Dataset extract -
§
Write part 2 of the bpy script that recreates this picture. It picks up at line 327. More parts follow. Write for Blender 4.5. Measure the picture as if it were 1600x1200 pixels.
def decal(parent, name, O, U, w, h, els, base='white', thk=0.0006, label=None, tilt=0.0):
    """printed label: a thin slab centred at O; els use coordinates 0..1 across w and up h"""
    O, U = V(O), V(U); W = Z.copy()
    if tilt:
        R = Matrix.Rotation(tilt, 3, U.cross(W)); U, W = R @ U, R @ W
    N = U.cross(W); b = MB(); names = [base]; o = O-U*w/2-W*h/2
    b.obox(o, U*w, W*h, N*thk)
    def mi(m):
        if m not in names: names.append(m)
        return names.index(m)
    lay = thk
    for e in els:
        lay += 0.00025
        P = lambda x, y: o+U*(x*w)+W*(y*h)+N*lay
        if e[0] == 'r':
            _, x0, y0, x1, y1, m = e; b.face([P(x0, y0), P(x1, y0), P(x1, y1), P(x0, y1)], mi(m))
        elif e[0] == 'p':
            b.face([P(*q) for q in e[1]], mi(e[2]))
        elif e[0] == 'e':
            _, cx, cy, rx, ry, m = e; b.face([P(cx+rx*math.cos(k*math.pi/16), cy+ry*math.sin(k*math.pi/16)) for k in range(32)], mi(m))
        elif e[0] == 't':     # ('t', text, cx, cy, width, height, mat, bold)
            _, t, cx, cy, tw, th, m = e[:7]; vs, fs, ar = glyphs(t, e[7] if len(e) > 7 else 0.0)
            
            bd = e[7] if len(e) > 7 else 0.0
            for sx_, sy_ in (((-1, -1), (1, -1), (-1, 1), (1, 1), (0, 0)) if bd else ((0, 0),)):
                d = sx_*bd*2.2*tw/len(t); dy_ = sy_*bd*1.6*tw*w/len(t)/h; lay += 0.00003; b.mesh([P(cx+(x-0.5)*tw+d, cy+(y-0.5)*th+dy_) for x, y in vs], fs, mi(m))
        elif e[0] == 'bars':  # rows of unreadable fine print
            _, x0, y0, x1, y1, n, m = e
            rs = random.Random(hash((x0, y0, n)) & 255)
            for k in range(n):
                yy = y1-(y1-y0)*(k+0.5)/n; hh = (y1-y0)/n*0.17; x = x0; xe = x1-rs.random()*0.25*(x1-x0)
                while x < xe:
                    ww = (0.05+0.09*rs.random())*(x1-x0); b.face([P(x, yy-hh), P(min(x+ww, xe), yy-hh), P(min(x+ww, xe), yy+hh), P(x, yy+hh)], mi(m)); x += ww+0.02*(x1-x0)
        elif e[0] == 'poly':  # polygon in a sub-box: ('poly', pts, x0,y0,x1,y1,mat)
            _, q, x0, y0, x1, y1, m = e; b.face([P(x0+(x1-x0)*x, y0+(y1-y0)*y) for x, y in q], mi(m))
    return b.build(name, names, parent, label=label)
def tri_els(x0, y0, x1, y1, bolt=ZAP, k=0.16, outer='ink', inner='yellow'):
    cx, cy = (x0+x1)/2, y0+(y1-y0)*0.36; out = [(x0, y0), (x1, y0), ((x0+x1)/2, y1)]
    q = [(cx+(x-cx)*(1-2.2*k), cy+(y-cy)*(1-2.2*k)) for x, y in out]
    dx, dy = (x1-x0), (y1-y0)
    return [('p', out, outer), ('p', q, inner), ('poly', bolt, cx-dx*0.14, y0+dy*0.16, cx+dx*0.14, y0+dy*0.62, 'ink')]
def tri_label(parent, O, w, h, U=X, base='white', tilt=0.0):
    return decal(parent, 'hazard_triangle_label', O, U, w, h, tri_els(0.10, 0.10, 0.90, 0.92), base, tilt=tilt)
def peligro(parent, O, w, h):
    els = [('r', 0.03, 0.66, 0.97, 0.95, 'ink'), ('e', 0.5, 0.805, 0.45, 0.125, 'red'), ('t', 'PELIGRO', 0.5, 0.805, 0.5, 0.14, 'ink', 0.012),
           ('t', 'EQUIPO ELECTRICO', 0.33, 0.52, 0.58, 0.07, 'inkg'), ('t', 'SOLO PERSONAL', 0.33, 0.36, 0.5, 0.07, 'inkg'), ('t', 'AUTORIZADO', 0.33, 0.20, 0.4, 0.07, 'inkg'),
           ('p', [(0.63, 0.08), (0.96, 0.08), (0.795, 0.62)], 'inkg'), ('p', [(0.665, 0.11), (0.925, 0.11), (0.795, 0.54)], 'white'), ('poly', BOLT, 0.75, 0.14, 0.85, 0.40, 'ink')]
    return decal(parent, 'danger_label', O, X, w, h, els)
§
What the exercise asks - Write out the material from the first line to the last, exactly.

Response -
Write part 2 of the bpy script that recreates this picture. It picks up at line 327. More parts follow. Write for Blender 4.5. Measure the picture as if it were 1600x1200 pixels.
def decal(parent, name, O, U, w, h, els, base='white', thk=0.0006, label=None, tilt=0.0):
    """printed label: a thin slab centred at O; els use coordinates 0..1 across w and up h"""
    O, U = V(O), V(U); W = Z.copy()
    if tilt:
        R = Matrix.Rotation(tilt, 3, U.cross(W)); U, W = R @ U, R @ W
    N = U.cross(W); b = MB(); names = [base]; o = O-U*w/2-W*h/2
    b.obox(o, U*w, W*h, N*thk)
    def mi(m):
        if m not in names: names.append(m)
        return names.index(m)
    lay = thk
    for e in els:
        lay += 0.00025
        P = lambda x, y: o+U*(x*w)+W*(y*h)+N*lay
        if e[0] == 'r':
            _, x0, y0, x1, y1, m = e; b.face([P(x0, y0), P(x1, y0), P(x1, y1), P(x0, y1)], mi(m))
        elif e[0] == 'p':
            b.face([P(*q) for q in e[1]], mi(e[2]))
        elif e[0] == 'e':
            _, cx, cy, rx, ry, m = e; b.face([P(cx+rx*math.cos(k*math.pi/16), cy+ry*math.sin(k*math.pi/16)) for k in range(32)], mi(m))
        elif e[0] == 't':     # ('t', text, cx, cy, width, height, mat, bold)
            _, t, cx, cy, tw, th, m = e[:7]; vs, fs, ar = glyphs(t, e[7] if len(e) > 7 else 0.0)
            
            bd = e[7] if len(e) > 7 else 0.0
            for sx_, sy_ in (((-1, -1), (1, -1), (-1, 1), (1, 1), (0, 0)) if bd else ((0, 0),)):
                d = sx_*bd*2.2*tw/len(t); dy_ = sy_*bd*1.6*tw*w/len(t)/h; lay += 0.00003; b.mesh([P(cx+(x-0.5)*tw+d, cy+(y-0.5)*th+dy_) for x, y in vs], fs, mi(m))
        elif e[0] == 'bars':  # rows of unreadable fine print
            _, x0, y0, x1, y1, n, m = e
            rs = random.Random(hash((x0, y0, n)) & 255)
            for k in range(n):
                yy = y1-(y1-y0)*(k+0.5)/n; hh = (y1-y0)/n*0.17; x = x0; xe = x1-rs.random()*0.25*(x1-x0)
                while x < xe:
                    ww = (0.05+0.09*rs.random())*(x1-x0); b.face([P(x, yy-hh), P(min(x+ww, xe), yy-hh), P(min(x+ww, xe), yy+hh), P(x, yy+hh)], mi(m)); x += ww+0.02*(x1-x0)
        elif e[0] == 'poly':  # polygon in a sub-box: ('poly', pts, x0,y0,x1,y1,mat)
            _, q, x0, y0, x1, y1, m = e; b.face([P(x0+(x1-x0)*x, y0+(y1-y0)*y) for x, y in q], mi(m))
    return b.build(name, names, parent, label=label)
def tri_els(x0, y0, x1, y1, bolt=ZAP, k=0.16, outer='ink', inner='yellow'):
    cx, cy = (x0+x1)/2, y0+(y1-y0)*0.36; out = [(x0, y0), (x1, y0), ((x0+x1)/2, y1)]
    q = [(cx+(x-cx)*(1-2.2*k), cy+(y-cy)*(1-2.2*k)) for x, y in out]
    dx, dy = (x1-x0), (y1-y0)
    return [('p', out, outer), ('p', q, inner), ('poly', bolt, cx-dx*0.14, y0+dy*0.16, cx+dx*0.14, y0+dy*0.62, 'ink')]
def tri_label(parent, O, w, h, U=X, base='white', tilt=0.0):
    return decal(parent, 'hazard_triangle_label', O, U, w, h, tri_els(0.10, 0.10, 0.90, 0.92), base, tilt=tilt)
def peligro(parent, O, w, h):
    els = [('r', 0.03, 0.66, 0.97, 0.95, 'ink'), ('e', 0.5, 0.805, 0.45, 0.125, 'red'), ('t', 'PELIGRO', 0.5, 0.805, 0.5, 0.14, 'ink', 0.012),
           ('t', 'EQUIPO ELECTRICO', 0.33, 0.52, 0.58, 0.07, 'inkg'), ('t', 'SOLO PERSONAL', 0.33, 0.36, 0.5, 0.07, 'inkg'), ('t', 'AUTORIZADO', 0.33, 0.20, 0.4, 0.07, 'inkg'),
           ('p', [(0.63, 0.08), (0.96, 0.08), (0.795, 0.62)], 'inkg'), ('p', [(0.665, 0.11), (0.925, 0.11), (0.795, 0.54)], 'white'), ('poly', BOLT, 0.75, 0.14, 0.85, 0.40, 'ink')]
    return decal(parent, 'danger_label', O, X, w, h, els)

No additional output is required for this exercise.